▸ **Source excerpt**:
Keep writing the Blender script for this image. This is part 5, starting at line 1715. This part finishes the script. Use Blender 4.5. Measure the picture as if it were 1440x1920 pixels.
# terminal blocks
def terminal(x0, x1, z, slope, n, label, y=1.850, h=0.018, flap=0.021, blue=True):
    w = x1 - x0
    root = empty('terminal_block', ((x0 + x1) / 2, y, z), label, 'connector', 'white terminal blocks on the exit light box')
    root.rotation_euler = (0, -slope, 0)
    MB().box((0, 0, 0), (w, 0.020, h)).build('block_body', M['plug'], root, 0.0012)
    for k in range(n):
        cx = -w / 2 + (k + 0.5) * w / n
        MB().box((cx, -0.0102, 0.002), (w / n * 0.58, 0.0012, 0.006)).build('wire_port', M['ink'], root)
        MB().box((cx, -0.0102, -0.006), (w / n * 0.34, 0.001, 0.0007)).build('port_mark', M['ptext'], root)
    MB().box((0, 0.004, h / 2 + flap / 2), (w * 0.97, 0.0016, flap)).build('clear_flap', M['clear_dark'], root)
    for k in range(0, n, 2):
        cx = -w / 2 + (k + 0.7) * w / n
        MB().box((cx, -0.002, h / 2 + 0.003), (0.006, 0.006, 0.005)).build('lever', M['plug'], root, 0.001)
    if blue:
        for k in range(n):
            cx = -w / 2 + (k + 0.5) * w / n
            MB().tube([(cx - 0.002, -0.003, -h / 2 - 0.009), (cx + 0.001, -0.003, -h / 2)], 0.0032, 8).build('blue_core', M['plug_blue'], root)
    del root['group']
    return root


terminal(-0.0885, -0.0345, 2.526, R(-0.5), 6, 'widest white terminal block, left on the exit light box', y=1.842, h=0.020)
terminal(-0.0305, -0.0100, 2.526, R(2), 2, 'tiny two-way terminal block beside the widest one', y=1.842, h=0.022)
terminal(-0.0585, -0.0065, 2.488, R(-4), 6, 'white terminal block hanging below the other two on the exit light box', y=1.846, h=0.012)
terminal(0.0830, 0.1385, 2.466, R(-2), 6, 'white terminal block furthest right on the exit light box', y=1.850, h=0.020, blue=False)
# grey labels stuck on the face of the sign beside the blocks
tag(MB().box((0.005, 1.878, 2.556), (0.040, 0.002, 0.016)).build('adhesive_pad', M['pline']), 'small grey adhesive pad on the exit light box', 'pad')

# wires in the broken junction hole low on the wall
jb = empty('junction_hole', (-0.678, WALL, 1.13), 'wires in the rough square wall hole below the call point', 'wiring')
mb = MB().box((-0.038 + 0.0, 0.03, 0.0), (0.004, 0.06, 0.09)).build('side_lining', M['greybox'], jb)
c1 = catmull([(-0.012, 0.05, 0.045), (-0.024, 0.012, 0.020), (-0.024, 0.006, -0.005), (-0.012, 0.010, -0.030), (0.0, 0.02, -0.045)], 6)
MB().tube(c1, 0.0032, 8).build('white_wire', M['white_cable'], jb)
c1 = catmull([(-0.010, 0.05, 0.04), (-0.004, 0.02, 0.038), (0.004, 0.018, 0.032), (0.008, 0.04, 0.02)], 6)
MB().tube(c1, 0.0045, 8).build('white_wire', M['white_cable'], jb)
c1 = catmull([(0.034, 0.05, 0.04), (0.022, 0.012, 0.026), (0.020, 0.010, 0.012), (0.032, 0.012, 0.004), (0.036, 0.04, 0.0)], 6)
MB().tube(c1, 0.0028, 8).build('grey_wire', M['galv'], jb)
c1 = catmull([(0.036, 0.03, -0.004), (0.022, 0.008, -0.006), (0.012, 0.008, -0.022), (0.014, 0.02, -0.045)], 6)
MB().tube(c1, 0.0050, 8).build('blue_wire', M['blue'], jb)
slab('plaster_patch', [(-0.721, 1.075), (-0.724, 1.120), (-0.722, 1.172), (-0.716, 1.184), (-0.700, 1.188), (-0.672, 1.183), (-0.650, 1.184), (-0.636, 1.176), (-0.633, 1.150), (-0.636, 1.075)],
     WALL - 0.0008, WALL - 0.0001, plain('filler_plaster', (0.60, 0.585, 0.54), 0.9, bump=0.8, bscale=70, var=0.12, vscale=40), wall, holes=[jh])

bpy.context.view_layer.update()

▸ **Required task**:
Each line from the start of the listing above through the line containing "return root" should be copied exactly, please, with no other lines added.

▸ **Full solution**:
Keep writing the Blender script for this image. This is part 5, starting at line 1715. This part finishes the script. Use Blender 4.5. Measure the picture as if it were 1440x1920 pixels.
# terminal blocks
def terminal(x0, x1, z, slope, n, label, y=1.850, h=0.018, flap=0.021, blue=True):
    w = x1 - x0
    root = empty('terminal_block', ((x0 + x1) / 2, y, z), label, 'connector', 'white terminal blocks on the exit light box')
    root.rotation_euler = (0, -slope, 0)
    MB().box((0, 0, 0), (w, 0.020, h)).build('block_body', M['plug'], root, 0.0012)
    for k in range(n):
        cx = -w / 2 + (k + 0.5) * w / n
        MB().box((cx, -0.0102, 0.002), (w / n * 0.58, 0.0012, 0.006)).build('wire_port', M['ink'], root)
        MB().box((cx, -0.0102, -0.006), (w / n * 0.34, 0.001, 0.0007)).build('port_mark', M['ptext'], root)
    MB().box((0, 0.004, h / 2 + flap / 2), (w * 0.97, 0.0016, flap)).build('clear_flap', M['clear_dark'], root)
    for k in range(0, n, 2):
        cx = -w / 2 + (k + 0.7) * w / n
        MB().box((cx, -0.002, h / 2 + 0.003), (0.006, 0.006, 0.005)).build('lever', M['plug'], root, 0.001)
    if blue:
        for k in range(n):
            cx = -w / 2 + (k + 0.5) * w / n
            MB().tube([(cx - 0.002, -0.003, -h / 2 - 0.009), (cx + 0.001, -0.003, -h / 2)], 0.0032, 8).build('blue_core', M['plug_blue'], root)
    del root['group']
    return root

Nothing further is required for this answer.